Copy exactly the lines that run from the top of the listing to the line containing "SC.camera = co", both ends included, and omit the pictures.

- _Source material_

----

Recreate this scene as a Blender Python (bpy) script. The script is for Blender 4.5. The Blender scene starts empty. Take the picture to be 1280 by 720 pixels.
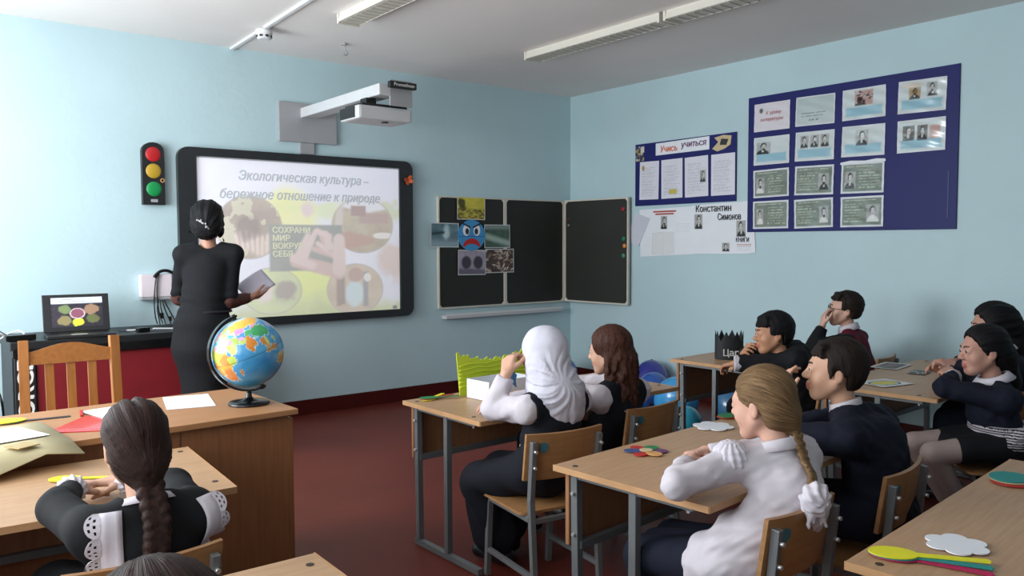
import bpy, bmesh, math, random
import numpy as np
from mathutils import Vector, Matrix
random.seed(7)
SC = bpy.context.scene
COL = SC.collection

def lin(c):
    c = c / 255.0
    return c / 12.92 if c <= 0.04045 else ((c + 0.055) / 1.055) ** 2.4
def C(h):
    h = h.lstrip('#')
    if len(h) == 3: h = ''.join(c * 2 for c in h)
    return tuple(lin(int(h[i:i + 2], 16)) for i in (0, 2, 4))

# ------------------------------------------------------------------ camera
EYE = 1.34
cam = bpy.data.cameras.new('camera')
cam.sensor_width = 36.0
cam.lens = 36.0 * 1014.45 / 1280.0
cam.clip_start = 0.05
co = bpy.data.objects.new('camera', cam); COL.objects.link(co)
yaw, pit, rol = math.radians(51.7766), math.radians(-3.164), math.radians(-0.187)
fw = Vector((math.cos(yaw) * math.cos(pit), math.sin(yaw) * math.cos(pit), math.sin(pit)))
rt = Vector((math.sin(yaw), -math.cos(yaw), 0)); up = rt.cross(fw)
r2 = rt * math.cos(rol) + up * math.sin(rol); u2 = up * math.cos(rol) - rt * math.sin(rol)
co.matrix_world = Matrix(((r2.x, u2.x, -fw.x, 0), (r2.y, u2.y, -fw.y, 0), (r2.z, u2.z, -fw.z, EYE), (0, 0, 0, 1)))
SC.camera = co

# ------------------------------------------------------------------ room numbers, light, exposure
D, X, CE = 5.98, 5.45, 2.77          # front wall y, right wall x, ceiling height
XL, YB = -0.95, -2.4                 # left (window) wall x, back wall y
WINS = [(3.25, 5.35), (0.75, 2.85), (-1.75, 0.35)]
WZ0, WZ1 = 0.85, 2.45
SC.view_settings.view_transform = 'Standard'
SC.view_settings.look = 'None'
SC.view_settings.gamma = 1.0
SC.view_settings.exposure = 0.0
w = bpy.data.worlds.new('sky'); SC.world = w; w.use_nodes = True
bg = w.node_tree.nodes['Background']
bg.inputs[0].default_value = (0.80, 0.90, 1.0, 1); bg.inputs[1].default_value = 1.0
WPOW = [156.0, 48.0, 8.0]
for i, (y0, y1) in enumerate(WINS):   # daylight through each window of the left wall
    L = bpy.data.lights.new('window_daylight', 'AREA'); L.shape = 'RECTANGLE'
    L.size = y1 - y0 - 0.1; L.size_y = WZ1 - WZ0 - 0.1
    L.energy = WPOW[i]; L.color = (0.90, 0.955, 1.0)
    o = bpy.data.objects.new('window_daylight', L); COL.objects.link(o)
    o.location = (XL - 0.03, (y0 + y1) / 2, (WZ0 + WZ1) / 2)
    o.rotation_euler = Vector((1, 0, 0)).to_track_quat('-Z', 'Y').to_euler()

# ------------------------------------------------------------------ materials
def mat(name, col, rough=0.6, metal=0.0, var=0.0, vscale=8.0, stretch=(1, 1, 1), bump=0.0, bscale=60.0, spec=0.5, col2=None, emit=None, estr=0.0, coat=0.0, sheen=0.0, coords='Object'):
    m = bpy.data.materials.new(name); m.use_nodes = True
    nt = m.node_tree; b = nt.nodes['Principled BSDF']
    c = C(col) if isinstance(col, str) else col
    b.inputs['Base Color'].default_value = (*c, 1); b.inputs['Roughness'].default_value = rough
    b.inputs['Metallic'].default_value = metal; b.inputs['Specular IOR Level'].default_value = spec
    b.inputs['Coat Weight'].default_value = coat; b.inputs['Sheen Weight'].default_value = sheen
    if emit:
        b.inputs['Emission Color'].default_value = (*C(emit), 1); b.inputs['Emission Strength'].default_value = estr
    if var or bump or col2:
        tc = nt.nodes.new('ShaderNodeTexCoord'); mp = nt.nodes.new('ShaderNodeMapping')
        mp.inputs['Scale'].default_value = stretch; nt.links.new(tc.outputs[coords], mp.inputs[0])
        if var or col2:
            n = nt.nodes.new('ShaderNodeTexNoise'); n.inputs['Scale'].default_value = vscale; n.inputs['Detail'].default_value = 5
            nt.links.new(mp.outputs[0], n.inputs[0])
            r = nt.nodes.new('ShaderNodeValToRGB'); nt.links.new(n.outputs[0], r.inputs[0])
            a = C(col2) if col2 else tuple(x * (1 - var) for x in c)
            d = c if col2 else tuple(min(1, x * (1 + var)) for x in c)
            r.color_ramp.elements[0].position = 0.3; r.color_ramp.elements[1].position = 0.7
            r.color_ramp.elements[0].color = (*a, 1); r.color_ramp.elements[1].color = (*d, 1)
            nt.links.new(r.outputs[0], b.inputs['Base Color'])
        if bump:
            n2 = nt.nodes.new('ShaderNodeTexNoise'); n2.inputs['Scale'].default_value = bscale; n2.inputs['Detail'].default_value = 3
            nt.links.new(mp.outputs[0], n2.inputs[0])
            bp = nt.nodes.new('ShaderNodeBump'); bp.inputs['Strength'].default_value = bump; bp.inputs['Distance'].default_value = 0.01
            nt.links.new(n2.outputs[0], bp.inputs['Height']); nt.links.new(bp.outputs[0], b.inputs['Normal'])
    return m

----

- _Solution for this problem_
Recreate this scene as a Blender Python (bpy) script. The script is for Blender 4.5. The Blender scene starts empty. Take the picture to be 1280 by 720 pixels.
import bpy, bmesh, math, random
import numpy as np
from mathutils import Vector, Matrix
random.seed(7)
SC = bpy.context.scene
COL = SC.collection

def lin(c):
    c = c / 255.0
    return c / 12.92 if c <= 0.04045 else ((c + 0.055) / 1.055) ** 2.4
def C(h):
    h = h.lstrip('#')
    if len(h) == 3: h = ''.join(c * 2 for c in h)
    return tuple(lin(int(h[i:i + 2], 16)) for i in (0, 2, 4))

# ------------------------------------------------------------------ camera
EYE = 1.34
cam = bpy.data.cameras.new('camera')
cam.sensor_width = 36.0
cam.lens = 36.0 * 1014.45 / 1280.0
cam.clip_start = 0.05
co = bpy.data.objects.new('camera', cam); COL.objects.link(co)
yaw, pit, rol = math.radians(51.7766), math.radians(-3.164), math.radians(-0.187)
fw = Vector((math.cos(yaw) * math.cos(pit), math.sin(yaw) * math.cos(pit), math.sin(pit)))
rt = Vector((math.sin(yaw), -math.cos(yaw), 0)); up = rt.cross(fw)
r2 = rt * math.cos(rol) + up * math.sin(rol); u2 = up * math.cos(rol) - rt * math.sin(rol)
co.matrix_world = Matrix(((r2.x, u2.x, -fw.x, 0), (r2.y, u2.y, -fw.y, 0), (r2.z, u2.z, -fw.z, EYE), (0, 0, 0, 1)))
SC.camera = co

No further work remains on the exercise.